Task statement
Reproduce all the lines below exactly and omit the images.

Data provided
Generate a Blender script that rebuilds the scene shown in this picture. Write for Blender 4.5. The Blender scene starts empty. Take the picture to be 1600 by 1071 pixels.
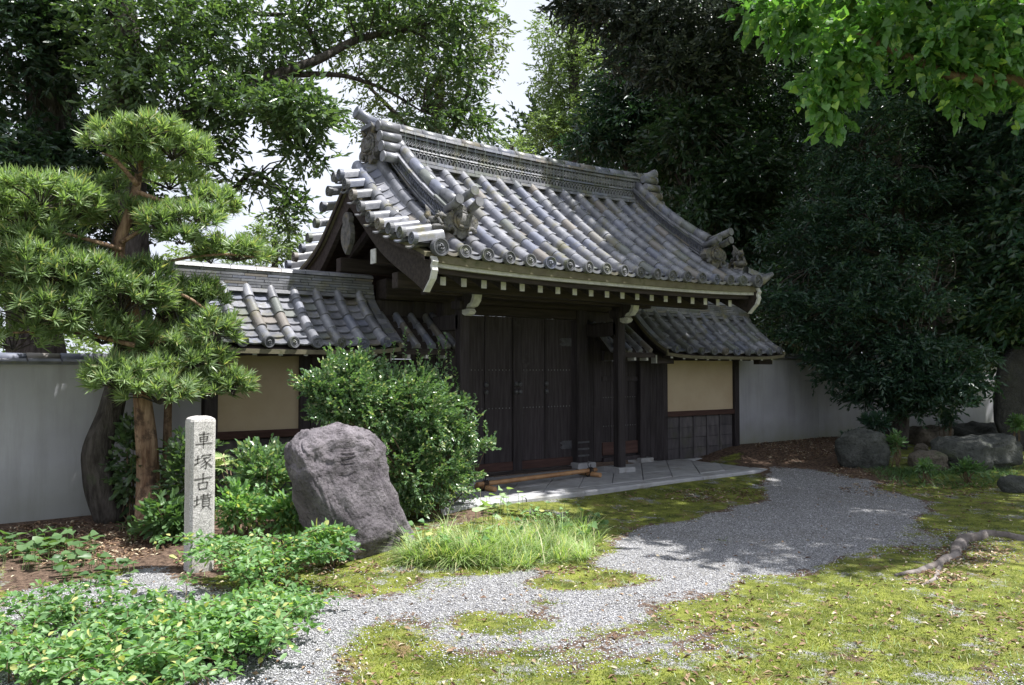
import bpy, bmesh, math, random
import numpy as np
from mathutils import Vector, Matrix, noise as mnoise

random.seed(7)
rng = np.random.default_rng(7)
sc = bpy.context.scene
COL = sc.collection
R = math.radians

# ------------------------------------------------------------------ camera, sky, sun, exposure
CAM = np.array([-5.44, -8.40, 1.60])
YAW = math.atan2(1681, 1244)            # angle between the gate's front and the view axis
FWD = np.array([math.cos(YAW), math.sin(YAW)])
RGT = np.array([math.sin(YAW), -math.cos(YAW)])
PIT = math.atan(43 / 1244)
cd = bpy.data.cameras.new('camera')
cam = bpy.data.objects.new('camera', cd)
COL.objects.link(cam)
cam.location = CAM
fw = Vector((FWD[0] * math.cos(PIT), FWD[1] * math.cos(PIT), math.sin(PIT)))
cam.rotation_euler = fw.to_track_quat('-Z', 'Y').to_euler()
cd.lens = 27.99; cd.sensor_width = 36; cd.clip_start = 0.05; cd.clip_end = 2000
sc.camera = cam

SUN_EL, SUN_A = R(66), R(40)            # A: from +x towards -y
S = Vector((math.cos(SUN_EL) * math.cos(SUN_A), -math.cos(SUN_EL) * math.sin(SUN_A), math.sin(SUN_EL)))
w = bpy.data.worlds.new('World'); sc.world = w; w.use_nodes = True
wn = w.node_tree.nodes; wl = w.node_tree.links
bg = wn['Background']
sky = wn.new('ShaderNodeTexSky'); sky.sky_type = 'NISHITA'; sky.sun_disc = False
sky.sun_elevation = SUN_EL
sky.sun_rotation = math.atan2(S.x, S.y)
sky.air_density = 1.0; sky.dust_density = 2.5; sky.ozone_density = 1.0
tc = wn.new('ShaderNodeTexCoord'); nz = wn.new('ShaderNodeTexNoise'); nz.inputs['Scale'].default_value = 2.2
nz.inputs['Detail'].default_value = 6
wl.new(tc.outputs['Generated'], nz.inputs['Vector'])
cr = wn.new('ShaderNodeMapRange'); cr.inputs[1].default_value = 0.25; cr.inputs[2].default_value = 0.6
cr.inputs[3].default_value = 0.75; cr.inputs[4].default_value = 1.0
wl.new(nz.outputs['Fac'], cr.inputs[0])
mx = wn.new('ShaderNodeMix'); mx.data_type = 'RGBA'
wl.new(cr.outputs[0], mx.inputs[0]); wl.new(sky.outputs[0], mx.inputs[6])
mx.inputs[7].default_value = (10.2, 10.8, 12.4, 1)
wl.new(mx.outputs[2], bg.inputs[0])
bg.inputs[1].default_value = 0.05
sd = bpy.data.lights.new('sun', 'SUN'); sd.energy = 5.0; sd.angle = R(0.53); sd.color = (1.0, 0.98, 0.945)
sun = bpy.data.objects.new('sun', sd); COL.objects.link(sun); sun.location = (4, -4, 12)
sun.rotation_euler = (-S).to_track_quat('-Z', 'Y').to_euler()
sc.view_settings.view_transform = 'Standard'; sc.view_settings.look = 'None'
sc.view_settings.gamma = 1; sc.view_settings.use_curve_mapping = False
sc.view_settings.exposure = 1.0
sc.render.engine = 'CYCLES'
sc.cycles.max_bounces = 6; sc.cycles.transparent_max_bounces = 4; sc.cycles.diffuse_bounces = 3
sc.cycles.sample_clamp_indirect = 6

# ------------------------------------------------------------------ measuring (a photo point and a known plane give a place)
def ray(px, py):
    X = (px - 800) / 1244; Y = -(py - 535.5) / 1244
    zf = math.cos(PIT) - Y * math.sin(PIT); u = Y * math.cos(PIT) + math.sin(PIT)
    h = RGT * X + FWD * zf
    return np.array([h[0], h[1], u])
def at(px, py, y):
    r = ray(px, py); return CAM + r * ((y - CAM[1]) / r[1])
def atz(px, py, z=0.0):
    r = ray(px, py); return CAM + r * ((z - CAM[2]) / r[2])
def atr(px, py, d):
    r = ray(px, py); return CAM + r * (d / math.hypot(r[0], r[1]))

# ------------------------------------------------------------------ materials
def rgba(c): return (c[0], c[1], c[2], 1)
class NT:
    def __init__(s, name):
        s.m = bpy.data.materials.new(name); s.m.use_nodes = True
        s.n = s.m.node_tree.nodes; s.l = s.m.node_tree.links
        s.b = s.n['Principled BSDF']
        s.geo = s.n.new('ShaderNodeNewGeometry')
    def noise(s, scale, detail=4, rough=0.55, vec=None, dist=0.0):
        t = s.n.new('ShaderNodeTexNoise'); t.inputs['Scale'].default_value = scale
        t.inputs['Detail'].default_value = detail; t.inputs['Roughness'].default_value = rough
        t.inputs['Distortion'].default_value = dist
        s.l.new(vec or s.geo.outputs['Position'], t.inputs['Vector']); return t.outputs['Fac']
    def voro(s, scale, feat='F1', out='Distance', vec=None):
        t = s.n.new('ShaderNodeTexVoronoi'); t.inputs['Scale'].default_value = scale; t.feature = feat
        s.l.new(vec or s.geo.outputs['Position'], t.inputs['Vector']); return t.outputs[out]
    def scaled(s, v, src=None):
        t = s.n.new('ShaderNodeVectorMath'); t.operation = 'MULTIPLY'; t.inputs[1].default_value = v
        s.l.new(src or s.geo.outputs['Position'], t.inputs[0]); return t.outputs[0]
    def rng(s, x, a, b, c=0.0, d=1.0, smooth=False):
        t = s.n.new('ShaderNodeMapRange'); t.clamp = True
        if smooth: t.interpolation_type = 'SMOOTHSTEP'
        for i, v in enumerate((a, b, c, d)): t.inputs[i + 1].default_value = v
        s.l.new(x, t.inputs[0]); return t.outputs[0]
    def math(s, op, a, b=None):
        t = s.n.new('ShaderNodeMath'); t.operation = op
        for i, v in enumerate((a, b)):
            if v is None: continue
            if isinstance(v, (int, float)): t.inputs[i].default_value = v
            else: s.l.new(v, t.inputs[i])
        return t.outputs[0]
    def mix(s, f, a, b, mode='MIX'):
        t = s.n.new('ShaderNodeMix'); t.data_type = 'RGBA'; t.blend_type = mode
        if isinstance(f, (int, float)): t.inputs[0].default_value = f
        else: s.l.new(f, t.inputs[0])
        for i, v in ((6, a), (7, b)):
            if isinstance(v, tuple): t.inputs[i].default_value = rgba(v)
            else: s.l.new(v, t.inputs[i])
        return t.outputs[2]
    def bump(s, h, strength=0.4, dist=0.02, prev=None):
        t = s.n.new('ShaderNodeBump'); t.inputs['Strength'].default_value = strength
        t.inputs['Distance'].default_value = dist; s.l.new(h, t.inputs['Height'])
        if prev: s.l.new(prev, t.inputs['Normal'])
        s.l.new(t.outputs[0], s.b.inputs['Normal']); return t.outputs[0]
    def col(s, c):
        if isinstance(c, tuple): s.b.inputs['Base Color'].default_value = rgba(c)
        else: s.l.new(c, s.b.inputs['Base Color'])
    def rough(s, r):
        if isinstance(r, (int, float)): s.b.inputs['Roughness'].default_value = r
        else: s.l.new(r, s.b.inputs['Roughness'])
    def objrand(s):
        t = s.n.new('ShaderNodeObjectInfo'); return t.outputs['Random']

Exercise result
Generate a Blender script that rebuilds the scene shown in this picture. Write for Blender 4.5. The Blender scene starts empty. Take the picture to be 1600 by 1071 pixels.
import bpy, bmesh, math, random
import numpy as np
from mathutils import Vector, Matrix, noise as mnoise

random.seed(7)
rng = np.random.default_rng(7)
sc = bpy.context.scene
COL = sc.collection
R = math.radians

# ------------------------------------------------------------------ camera, sky, sun, exposure
CAM = np.array([-5.44, -8.40, 1.60])
YAW = math.atan2(1681, 1244)            # angle between the gate's front and the view axis
FWD = np.array([math.cos(YAW), math.sin(YAW)])
RGT = np.array([math.sin(YAW), -math.cos(YAW)])
PIT = math.atan(43 / 1244)
cd = bpy.data.cameras.new('camera')
cam = bpy.data.objects.new('camera', cd)
COL.objects.link(cam)
cam.location = CAM
fw = Vector((FWD[0] * math.cos(PIT), FWD[1] * math.cos(PIT), math.sin(PIT)))
cam.rotation_euler = fw.to_track_quat('-Z', 'Y').to_euler()
cd.lens = 27.99; cd.sensor_width = 36; cd.clip_start = 0.05; cd.clip_end = 2000
sc.camera = cam

SUN_EL, SUN_A = R(66), R(40)            # A: from +x towards -y
S = Vector((math.cos(SUN_EL) * math.cos(SUN_A), -math.cos(SUN_EL) * math.sin(SUN_A), math.sin(SUN_EL)))
w = bpy.data.worlds.new('World'); sc.world = w; w.use_nodes = True
wn = w.node_tree.nodes; wl = w.node_tree.links
bg = wn['Background']
sky = wn.new('ShaderNodeTexSky'); sky.sky_type = 'NISHITA'; sky.sun_disc = False
sky.sun_elevation = SUN_EL
sky.sun_rotation = math.atan2(S.x, S.y)
sky.air_density = 1.0; sky.dust_density = 2.5; sky.ozone_density = 1.0
tc = wn.new('ShaderNodeTexCoord'); nz = wn.new('ShaderNodeTexNoise'); nz.inputs['Scale'].default_value = 2.2
nz.inputs['Detail'].default_value = 6
wl.new(tc.outputs['Generated'], nz.inputs['Vector'])
cr = wn.new('ShaderNodeMapRange'); cr.inputs[1].default_value = 0.25; cr.inputs[2].default_value = 0.6
cr.inputs[3].default_value = 0.75; cr.inputs[4].default_value = 1.0
wl.new(nz.outputs['Fac'], cr.inputs[0])
mx = wn.new('ShaderNodeMix'); mx.data_type = 'RGBA'
wl.new(cr.outputs[0], mx.inputs[0]); wl.new(sky.outputs[0], mx.inputs[6])
mx.inputs[7].default_value = (10.2, 10.8, 12.4, 1)
wl.new(mx.outputs[2], bg.inputs[0])
bg.inputs[1].default_value = 0.05
sd = bpy.data.lights.new('sun', 'SUN'); sd.energy = 5.0; sd.angle = R(0.53); sd.color = (1.0, 0.98, 0.945)
sun = bpy.data.objects.new('sun', sd); COL.objects.link(sun); sun.location = (4, -4, 12)
sun.rotation_euler = (-S).to_track_quat('-Z', 'Y').to_euler()
sc.view_settings.view_transform = 'Standard'; sc.view_settings.look = 'None'
sc.view_settings.gamma = 1; sc.view_settings.use_curve_mapping = False
sc.view_settings.exposure = 1.0
sc.render.engine = 'CYCLES'
sc.cycles.max_bounces = 6; sc.cycles.transparent_max_bounces = 4; sc.cycles.diffuse_bounces = 3
sc.cycles.sample_clamp_indirect = 6

# ------------------------------------------------------------------ measuring (a photo point and a known plane give a place)
def ray(px, py):
    X = (px - 800) / 1244; Y = -(py - 535.5) / 1244
    zf = math.cos(PIT) - Y * math.sin(PIT); u = Y * math.cos(PIT) + math.sin(PIT)
    h = RGT * X + FWD * zf
    return np.array([h[0], h[1], u])
def at(px, py, y):
    r = ray(px, py); return CAM + r * ((y - CAM[1]) / r[1])
def atz(px, py, z=0.0):
    r = ray(px, py); return CAM + r * ((z - CAM[2]) / r[2])
def atr(px, py, d):
    r = ray(px, py); return CAM + r * (d / math.hypot(r[0], r[1]))

# ------------------------------------------------------------------ materials
def rgba(c): return (c[0], c[1], c[2], 1)
class NT:
    def __init__(s, name):
        s.m = bpy.data.materials.new(name); s.m.use_nodes = True
        s.n = s.m.node_tree.nodes; s.l = s.m.node_tree.links
        s.b = s.n['Principled BSDF']
        s.geo = s.n.new('ShaderNodeNewGeometry')
    def noise(s, scale, detail=4, rough=0.55, vec=None, dist=0.0):
        t = s.n.new('ShaderNodeTexNoise'); t.inputs['Scale'].default_value = scale
        t.inputs['Detail'].default_value = detail; t.inputs['Roughness'].default_value = rough
        t.inputs['Distortion'].default_value = dist
        s.l.new(vec or s.geo.outputs['Position'], t.inputs['Vector']); return t.outputs['Fac']
    def voro(s, scale, feat='F1', out='Distance', vec=None):
        t = s.n.new('ShaderNodeTexVoronoi'); t.inputs['Scale'].default_value = scale; t.feature = feat
        s.l.new(vec or s.geo.outputs['Position'], t.inputs['Vector']); return t.outputs[out]
    def scaled(s, v, src=None):
        t = s.n.new('ShaderNodeVectorMath'); t.operation = 'MULTIPLY'; t.inputs[1].default_value = v
        s.l.new(src or s.geo.outputs['Position'], t.inputs[0]); return t.outputs[0]
    def rng(s, x, a, b, c=0.0, d=1.0, smooth=False):
        t = s.n.new('ShaderNodeMapRange'); t.clamp = True
        if smooth: t.interpolation_type = 'SMOOTHSTEP'
        for i, v in enumerate((a, b, c, d)): t.inputs[i + 1].default_value = v
        s.l.new(x, t.inputs[0]); return t.outputs[0]
    def math(s, op, a, b=None):
        t = s.n.new('ShaderNodeMath'); t.operation = op
        for i, v in enumerate((a, b)):
            if v is None: continue
            if isinstance(v, (int, float)): t.inputs[i].default_value = v
            else: s.l.new(v, t.inputs[i])
        return t.outputs[0]
    def mix(s, f, a, b, mode='MIX'):
        t = s.n.new('ShaderNodeMix'); t.data_type = 'RGBA'; t.blend_type = mode
        if isinstance(f, (int, float)): t.inputs[0].default_value = f
        else: s.l.new(f, t.inputs[0])
        for i, v in ((6, a), (7, b)):
            if isinstance(v, tuple): t.inputs[i].default_value = rgba(v)
            else: s.l.new(v, t.inputs[i])
        return t.outputs[2]
    def bump(s, h, strength=0.4, dist=0.02, prev=None):
        t = s.n.new('ShaderNodeBump'); t.inputs['Strength'].default_value = strength
        t.inputs['Distance'].default_value = dist; s.l.new(h, t.inputs['Height'])
        if prev: s.l.new(prev, t.inputs['Normal'])
        s.l.new(t.outputs[0], s.b.inputs['Normal']); return t.outputs[0]
    def col(s, c):
        if isinstance(c, tuple): s.b.inputs['Base Color'].default_value = rgba(c)
        else: s.l.new(c, s.b.inputs['Base Color'])
    def rough(s, r):
        if isinstance(r, (int, float)): s.b.inputs['Roughness'].default_value = r
        else: s.l.new(r, s.b.inputs['Roughness'])
    def objrand(s):
        t = s.n.new('ShaderNodeObjectInfo'); return t.outputs['Random']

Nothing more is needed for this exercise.